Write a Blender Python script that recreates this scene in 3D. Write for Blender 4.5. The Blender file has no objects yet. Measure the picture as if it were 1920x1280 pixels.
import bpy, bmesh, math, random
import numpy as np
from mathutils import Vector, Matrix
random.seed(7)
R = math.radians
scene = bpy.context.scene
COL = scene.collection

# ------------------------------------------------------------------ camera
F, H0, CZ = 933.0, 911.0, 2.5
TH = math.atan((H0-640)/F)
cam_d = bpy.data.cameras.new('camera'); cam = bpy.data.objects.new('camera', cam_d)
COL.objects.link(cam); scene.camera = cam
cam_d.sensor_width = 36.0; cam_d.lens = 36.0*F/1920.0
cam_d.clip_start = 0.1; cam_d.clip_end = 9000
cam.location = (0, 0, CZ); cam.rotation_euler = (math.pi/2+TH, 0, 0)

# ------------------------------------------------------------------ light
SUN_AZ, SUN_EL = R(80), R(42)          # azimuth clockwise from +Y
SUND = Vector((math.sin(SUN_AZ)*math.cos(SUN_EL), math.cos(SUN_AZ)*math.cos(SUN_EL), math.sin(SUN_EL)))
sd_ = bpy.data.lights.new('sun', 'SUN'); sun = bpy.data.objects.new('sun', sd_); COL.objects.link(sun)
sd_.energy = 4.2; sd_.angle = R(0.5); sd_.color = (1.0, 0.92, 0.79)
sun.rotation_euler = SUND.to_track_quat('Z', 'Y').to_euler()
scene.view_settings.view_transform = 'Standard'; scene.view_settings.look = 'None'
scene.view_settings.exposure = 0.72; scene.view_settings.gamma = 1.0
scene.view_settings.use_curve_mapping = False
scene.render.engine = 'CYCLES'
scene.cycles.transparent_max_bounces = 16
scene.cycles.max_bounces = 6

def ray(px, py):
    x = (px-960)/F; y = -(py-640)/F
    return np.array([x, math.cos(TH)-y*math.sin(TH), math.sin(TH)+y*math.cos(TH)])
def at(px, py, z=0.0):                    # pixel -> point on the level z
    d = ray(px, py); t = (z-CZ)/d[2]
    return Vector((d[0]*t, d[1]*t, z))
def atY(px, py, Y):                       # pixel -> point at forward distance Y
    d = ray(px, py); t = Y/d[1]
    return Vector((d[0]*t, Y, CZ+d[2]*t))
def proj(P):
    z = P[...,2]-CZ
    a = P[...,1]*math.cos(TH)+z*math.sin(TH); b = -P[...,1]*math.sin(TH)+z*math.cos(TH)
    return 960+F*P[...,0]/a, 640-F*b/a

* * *

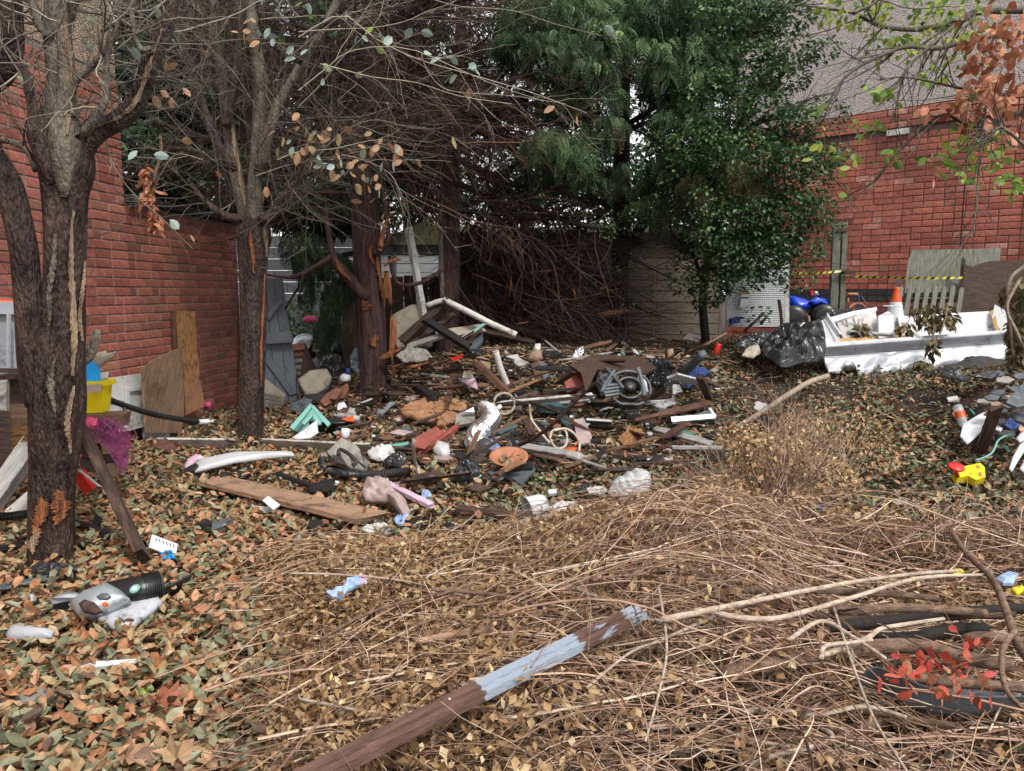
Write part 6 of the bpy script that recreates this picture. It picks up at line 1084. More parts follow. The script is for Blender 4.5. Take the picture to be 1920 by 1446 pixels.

---

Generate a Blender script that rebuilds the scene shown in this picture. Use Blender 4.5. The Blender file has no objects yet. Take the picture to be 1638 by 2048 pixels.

Given problem — Retype, word for word, every line from the line with "Write a Blender" to the line with "COL = scene.collection", inclusive. Add nothing.

Written solution —
Write a Blender Python script that recreates this scene in 3D. Write for Blender 4.5. The Blender file has no objects yet. Measure the picture as if it were 1920x1280 pixels.
import bpy, bmesh, math, random
import numpy as np
from mathutils import Vector, Matrix
random.seed(7)
R = math.radians
scene = bpy.context.scene
COL = scene.collection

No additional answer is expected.